H2O AM has begun to pay back its investors, who have been unable to access their money, but has still only paid out €250m of the €1.6bn owed.

The firm has provided occasional updates that have seen the value of the funds revised down over time, sometimes by as much as 70 per cent in a single year.

Last month, the company’s 2022 accounts revealed that auditor Mazars had issued an “adverse opinion”, adding that the group’s financial statements had not been prepared and presented “in accordance with Luxembourg legal and regulatory requirements”, according to the FT.

This was primarily due to H2O AM not consolidating the accounts of the parent company and its subsidiaries “according to the same accounting periods”, and that Mazars had been unable to “obtain sufficient appropriate audit evidence” on the group’s remaining illiquid assets.

Mazars said: “In our opinion, because of the significance of the matter described in the ‘basis for our adverse opinion’ section, the accompanying consolidated financial statements do not give a true and fair view of the group’s consolidated financial position.”

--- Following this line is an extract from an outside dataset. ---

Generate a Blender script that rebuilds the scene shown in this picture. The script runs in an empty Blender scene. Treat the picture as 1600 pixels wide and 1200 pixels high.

In December, a lawsuit was launched against the firm by an investor group, claiming its over 6,000 members had lost €717m due to its investment in the illiquid assets.

Meanwhile, the French regulator hit the firm with a record fine last year, totalling €75m, while co-founder Bruno Crastes and chief investment officer Vincent Chailley were ordered to pay €15m and €3m respectively.

H2O AM and Mazars declined to comment to the FT on the auditing report.